2-1 人気の地域
海外への進出や出店にあたり、どの地域を検討しているかを訊いた。一番人気は「アジア地域」(96.8%)で、「北アメリカ地域」(54.8%)、「ヨーロッパ・中東・アフリカ地域」(51.6%)と続いた。新興国が多く、高い経済成長が期待される「アジア地域」は、出店コストが抑えられるメリットもあって業種を問わず人気が高い。売上の拡大を目指すファッションリテーラーも、「アジア地域」を志向する傾向が強いようだ。同地域の人々が日本人の体形に近似しているため、国内規格の製品をそのまま販売できるメリットもある。

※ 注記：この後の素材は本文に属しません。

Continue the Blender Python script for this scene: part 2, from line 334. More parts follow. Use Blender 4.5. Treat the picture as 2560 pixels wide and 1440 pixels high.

「北アメリカ地域」や「ヨーロッパ・中東・アフリカ地域」には、自身のブランド力や認知度の向上を目指すファッションリテーラーの人気が集まっていると推察する。ただし、日本人向けよりもサイズの大きい製品を作る工場を現地に設置する必要があり、コスト面でのハードルが一段上がる。一定数の出店が見込めなければ、工場設置までの決断はしにくい。
「太平洋地域」のオーストラリアは、日本とは異なるサイズを作る必要がある一方、日本からの距離の近さや国民の平均年収の高さを魅力と感じるリテーラーは多い。ただし、北半球に位置する日本に対して南半球のオーストラリアは季節が真逆となるため、販売・企画する製品の扱いには工夫が必要になりそうだ。
2013年に「和食」がユネスコの無形文化財に登録されたことなどを契機とした世界的な日本食ブームを追い風に、飲食リテーラーによる海外進出や店舗拡大が加速している。世界全体の日本食レストラン数は2013年には約5.5万店だったが、2年後の2015年には約8.9万店と約1.6倍に増えている※2。最も増加率が高いのは、オセアニアの約2.6倍、次いで中東の約2.4倍、アフリカの約2倍、欧州の約1.9倍となっており、アジアは約1.7倍だ。飲食チェーン店は、進出希望エリアに直営の1号店をオープンした後、現地企業によるフランチャイズ化で出店を拡大するケースが多い。また、基本的には各店舗で調理することができるため、工場などの新設は不要となる。他の物販などの業種と異なり、調理に必要な食材を日本からの輸送のみならず現地で調達することができる容易さも、全世界的な急拡大を支えていると言えそうだ。